(Data extract):
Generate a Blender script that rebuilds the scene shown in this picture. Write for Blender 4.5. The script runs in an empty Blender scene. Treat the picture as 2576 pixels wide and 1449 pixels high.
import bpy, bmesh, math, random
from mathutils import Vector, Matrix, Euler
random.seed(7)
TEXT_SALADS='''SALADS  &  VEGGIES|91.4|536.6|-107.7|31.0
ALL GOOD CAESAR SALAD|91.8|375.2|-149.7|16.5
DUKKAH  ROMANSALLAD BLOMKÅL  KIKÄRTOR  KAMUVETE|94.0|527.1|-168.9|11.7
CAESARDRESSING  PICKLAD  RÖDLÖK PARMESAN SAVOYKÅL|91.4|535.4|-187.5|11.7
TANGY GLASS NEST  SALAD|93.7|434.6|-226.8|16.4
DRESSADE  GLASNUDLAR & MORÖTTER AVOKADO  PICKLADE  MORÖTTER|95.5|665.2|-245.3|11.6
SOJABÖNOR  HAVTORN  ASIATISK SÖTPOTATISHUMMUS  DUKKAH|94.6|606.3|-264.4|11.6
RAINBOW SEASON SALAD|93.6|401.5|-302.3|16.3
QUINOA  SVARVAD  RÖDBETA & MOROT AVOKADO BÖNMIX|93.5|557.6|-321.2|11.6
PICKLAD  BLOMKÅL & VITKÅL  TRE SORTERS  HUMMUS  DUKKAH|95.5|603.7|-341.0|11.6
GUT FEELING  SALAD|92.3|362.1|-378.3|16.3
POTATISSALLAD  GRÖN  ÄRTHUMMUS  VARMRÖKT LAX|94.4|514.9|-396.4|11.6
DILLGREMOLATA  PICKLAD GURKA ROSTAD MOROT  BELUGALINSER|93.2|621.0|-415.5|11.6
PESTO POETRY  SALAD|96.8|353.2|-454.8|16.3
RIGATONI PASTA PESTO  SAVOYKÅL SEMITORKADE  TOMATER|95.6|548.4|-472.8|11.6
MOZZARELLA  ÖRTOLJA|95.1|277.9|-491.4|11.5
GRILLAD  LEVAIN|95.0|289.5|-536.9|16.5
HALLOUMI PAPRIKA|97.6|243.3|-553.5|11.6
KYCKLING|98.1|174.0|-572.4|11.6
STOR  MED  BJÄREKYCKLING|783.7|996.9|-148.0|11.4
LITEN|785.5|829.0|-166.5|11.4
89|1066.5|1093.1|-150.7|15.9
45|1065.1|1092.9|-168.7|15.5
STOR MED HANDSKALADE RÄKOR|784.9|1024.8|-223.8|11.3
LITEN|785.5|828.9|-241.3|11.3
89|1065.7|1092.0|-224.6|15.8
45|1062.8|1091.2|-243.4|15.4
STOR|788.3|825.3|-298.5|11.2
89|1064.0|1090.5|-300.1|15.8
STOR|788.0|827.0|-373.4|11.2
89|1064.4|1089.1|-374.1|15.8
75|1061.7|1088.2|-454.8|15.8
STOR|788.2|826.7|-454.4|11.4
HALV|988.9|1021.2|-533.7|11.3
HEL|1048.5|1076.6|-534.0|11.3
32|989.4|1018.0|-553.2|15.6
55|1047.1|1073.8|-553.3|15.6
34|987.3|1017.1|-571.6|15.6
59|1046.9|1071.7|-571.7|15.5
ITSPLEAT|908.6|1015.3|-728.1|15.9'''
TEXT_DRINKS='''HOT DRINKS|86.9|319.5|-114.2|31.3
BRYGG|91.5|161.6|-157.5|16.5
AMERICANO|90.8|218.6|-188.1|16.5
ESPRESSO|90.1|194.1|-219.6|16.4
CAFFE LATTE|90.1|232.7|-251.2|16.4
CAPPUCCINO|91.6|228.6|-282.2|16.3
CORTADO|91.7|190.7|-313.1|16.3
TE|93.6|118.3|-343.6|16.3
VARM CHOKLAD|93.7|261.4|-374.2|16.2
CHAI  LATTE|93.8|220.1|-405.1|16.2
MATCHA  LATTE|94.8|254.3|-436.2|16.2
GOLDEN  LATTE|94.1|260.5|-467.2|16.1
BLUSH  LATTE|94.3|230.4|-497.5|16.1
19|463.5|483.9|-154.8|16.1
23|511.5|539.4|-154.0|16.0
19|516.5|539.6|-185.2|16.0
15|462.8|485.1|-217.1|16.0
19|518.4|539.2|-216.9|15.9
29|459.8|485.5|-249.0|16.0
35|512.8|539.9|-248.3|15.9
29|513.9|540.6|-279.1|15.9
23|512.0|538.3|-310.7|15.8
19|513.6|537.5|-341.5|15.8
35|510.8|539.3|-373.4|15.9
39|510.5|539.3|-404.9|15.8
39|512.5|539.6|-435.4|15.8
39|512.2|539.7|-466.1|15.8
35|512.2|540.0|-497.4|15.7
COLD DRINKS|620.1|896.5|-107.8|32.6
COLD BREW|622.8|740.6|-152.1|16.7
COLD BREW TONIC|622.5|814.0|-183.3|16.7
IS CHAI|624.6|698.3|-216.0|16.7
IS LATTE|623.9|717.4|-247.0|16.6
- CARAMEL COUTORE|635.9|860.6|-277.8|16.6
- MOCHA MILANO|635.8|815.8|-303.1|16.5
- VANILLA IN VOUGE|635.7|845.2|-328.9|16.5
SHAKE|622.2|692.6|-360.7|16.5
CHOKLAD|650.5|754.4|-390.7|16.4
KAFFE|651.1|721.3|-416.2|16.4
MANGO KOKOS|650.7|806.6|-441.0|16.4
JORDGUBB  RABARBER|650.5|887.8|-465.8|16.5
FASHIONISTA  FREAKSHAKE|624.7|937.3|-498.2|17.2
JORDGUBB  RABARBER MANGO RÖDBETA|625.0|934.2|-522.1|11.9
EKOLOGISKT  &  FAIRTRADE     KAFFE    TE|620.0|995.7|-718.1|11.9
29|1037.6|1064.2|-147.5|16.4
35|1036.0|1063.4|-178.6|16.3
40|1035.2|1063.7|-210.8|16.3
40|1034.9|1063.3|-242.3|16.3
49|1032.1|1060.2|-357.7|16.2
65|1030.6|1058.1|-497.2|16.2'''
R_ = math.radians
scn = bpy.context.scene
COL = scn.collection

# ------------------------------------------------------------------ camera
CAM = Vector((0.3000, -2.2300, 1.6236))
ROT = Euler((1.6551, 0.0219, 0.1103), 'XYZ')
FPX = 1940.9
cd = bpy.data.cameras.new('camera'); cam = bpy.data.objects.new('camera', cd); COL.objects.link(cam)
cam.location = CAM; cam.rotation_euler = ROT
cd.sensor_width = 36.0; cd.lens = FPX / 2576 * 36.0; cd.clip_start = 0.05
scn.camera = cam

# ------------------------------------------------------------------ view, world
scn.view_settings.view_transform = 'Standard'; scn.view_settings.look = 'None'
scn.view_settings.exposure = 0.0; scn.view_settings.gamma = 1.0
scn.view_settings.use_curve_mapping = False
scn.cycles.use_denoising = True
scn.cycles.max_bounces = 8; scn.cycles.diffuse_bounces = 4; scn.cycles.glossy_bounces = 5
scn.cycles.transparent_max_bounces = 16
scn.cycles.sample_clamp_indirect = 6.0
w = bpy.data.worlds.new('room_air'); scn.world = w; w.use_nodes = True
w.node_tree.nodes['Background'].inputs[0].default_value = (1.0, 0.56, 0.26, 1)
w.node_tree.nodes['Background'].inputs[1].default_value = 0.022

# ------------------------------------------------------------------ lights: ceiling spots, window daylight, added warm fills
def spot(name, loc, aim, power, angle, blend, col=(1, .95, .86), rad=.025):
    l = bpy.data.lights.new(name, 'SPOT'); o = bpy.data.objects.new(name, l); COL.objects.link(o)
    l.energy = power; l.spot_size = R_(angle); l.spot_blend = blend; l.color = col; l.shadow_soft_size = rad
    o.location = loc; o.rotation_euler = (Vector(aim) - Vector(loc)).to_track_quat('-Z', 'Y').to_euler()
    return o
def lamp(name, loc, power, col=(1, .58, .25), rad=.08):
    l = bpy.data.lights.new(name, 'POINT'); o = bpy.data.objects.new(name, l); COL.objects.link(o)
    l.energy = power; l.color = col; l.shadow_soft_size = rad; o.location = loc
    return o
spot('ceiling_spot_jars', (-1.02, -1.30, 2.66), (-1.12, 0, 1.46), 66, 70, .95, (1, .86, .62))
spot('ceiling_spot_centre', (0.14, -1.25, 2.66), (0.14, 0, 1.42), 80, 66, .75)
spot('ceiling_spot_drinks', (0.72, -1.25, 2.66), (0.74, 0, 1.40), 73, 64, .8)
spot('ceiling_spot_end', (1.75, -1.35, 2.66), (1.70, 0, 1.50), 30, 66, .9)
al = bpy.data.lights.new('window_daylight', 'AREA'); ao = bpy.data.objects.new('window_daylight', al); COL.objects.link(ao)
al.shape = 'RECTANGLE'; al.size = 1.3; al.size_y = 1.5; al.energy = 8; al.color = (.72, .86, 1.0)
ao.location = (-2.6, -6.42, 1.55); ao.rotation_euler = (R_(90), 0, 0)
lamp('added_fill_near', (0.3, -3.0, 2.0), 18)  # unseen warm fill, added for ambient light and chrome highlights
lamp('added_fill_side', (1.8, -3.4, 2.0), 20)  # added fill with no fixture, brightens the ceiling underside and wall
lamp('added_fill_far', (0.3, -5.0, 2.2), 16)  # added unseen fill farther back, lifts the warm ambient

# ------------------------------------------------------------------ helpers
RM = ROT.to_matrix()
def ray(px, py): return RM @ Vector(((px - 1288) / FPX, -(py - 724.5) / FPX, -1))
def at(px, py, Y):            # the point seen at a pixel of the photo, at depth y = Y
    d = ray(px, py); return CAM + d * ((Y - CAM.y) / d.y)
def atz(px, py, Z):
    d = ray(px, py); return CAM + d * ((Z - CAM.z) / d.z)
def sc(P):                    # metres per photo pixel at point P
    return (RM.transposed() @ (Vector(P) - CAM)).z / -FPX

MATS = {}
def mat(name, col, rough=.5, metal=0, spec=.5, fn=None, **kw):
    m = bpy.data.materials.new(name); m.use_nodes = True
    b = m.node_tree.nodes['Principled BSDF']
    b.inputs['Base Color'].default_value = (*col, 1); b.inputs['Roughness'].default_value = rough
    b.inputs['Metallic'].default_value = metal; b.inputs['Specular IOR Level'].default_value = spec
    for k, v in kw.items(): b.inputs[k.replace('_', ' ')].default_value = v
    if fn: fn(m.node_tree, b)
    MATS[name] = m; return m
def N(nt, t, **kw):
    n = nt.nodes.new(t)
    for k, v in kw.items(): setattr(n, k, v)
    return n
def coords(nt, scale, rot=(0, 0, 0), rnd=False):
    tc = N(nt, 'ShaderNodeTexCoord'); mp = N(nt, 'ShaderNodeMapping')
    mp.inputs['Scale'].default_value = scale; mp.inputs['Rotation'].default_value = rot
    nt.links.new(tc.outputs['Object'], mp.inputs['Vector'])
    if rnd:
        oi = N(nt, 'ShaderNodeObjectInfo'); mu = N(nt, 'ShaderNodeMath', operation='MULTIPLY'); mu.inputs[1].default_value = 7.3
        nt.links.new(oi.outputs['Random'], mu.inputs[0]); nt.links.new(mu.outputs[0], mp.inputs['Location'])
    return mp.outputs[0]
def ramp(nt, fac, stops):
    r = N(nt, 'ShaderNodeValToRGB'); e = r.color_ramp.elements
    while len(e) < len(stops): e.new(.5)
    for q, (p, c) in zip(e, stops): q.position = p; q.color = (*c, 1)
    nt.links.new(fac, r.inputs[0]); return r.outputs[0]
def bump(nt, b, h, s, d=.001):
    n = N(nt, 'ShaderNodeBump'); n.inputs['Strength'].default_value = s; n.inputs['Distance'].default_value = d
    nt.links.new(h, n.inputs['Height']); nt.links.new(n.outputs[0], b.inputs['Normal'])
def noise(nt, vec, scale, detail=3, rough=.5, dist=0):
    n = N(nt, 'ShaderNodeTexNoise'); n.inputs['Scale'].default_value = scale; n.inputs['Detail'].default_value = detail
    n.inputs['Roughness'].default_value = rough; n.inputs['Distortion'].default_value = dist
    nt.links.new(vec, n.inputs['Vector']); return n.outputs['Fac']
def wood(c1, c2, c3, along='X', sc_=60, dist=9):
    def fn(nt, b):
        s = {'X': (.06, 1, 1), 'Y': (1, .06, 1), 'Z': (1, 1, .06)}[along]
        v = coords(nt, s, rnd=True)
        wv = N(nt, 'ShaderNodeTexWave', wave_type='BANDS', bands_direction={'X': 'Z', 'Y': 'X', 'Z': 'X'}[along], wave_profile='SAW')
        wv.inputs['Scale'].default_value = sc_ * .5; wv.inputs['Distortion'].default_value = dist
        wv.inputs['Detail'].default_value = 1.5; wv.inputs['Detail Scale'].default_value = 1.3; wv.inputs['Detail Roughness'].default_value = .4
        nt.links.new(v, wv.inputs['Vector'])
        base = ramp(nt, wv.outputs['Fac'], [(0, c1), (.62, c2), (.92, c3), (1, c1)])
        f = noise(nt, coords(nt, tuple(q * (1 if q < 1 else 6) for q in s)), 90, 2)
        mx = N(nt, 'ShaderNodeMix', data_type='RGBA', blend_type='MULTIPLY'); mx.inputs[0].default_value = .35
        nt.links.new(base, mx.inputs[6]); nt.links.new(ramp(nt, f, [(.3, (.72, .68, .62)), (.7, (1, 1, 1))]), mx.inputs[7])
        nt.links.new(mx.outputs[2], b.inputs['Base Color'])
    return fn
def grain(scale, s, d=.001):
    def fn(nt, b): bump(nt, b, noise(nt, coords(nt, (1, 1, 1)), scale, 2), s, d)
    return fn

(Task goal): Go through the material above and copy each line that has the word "scene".

(Solution for this exercise):
Generate a Blender script that rebuilds the scene shown in this picture. Write for Blender 4.5. The script runs in an empty Blender scene. Treat the picture as 2576 pixels wide and 1449 pixels high.
scn = bpy.context.scene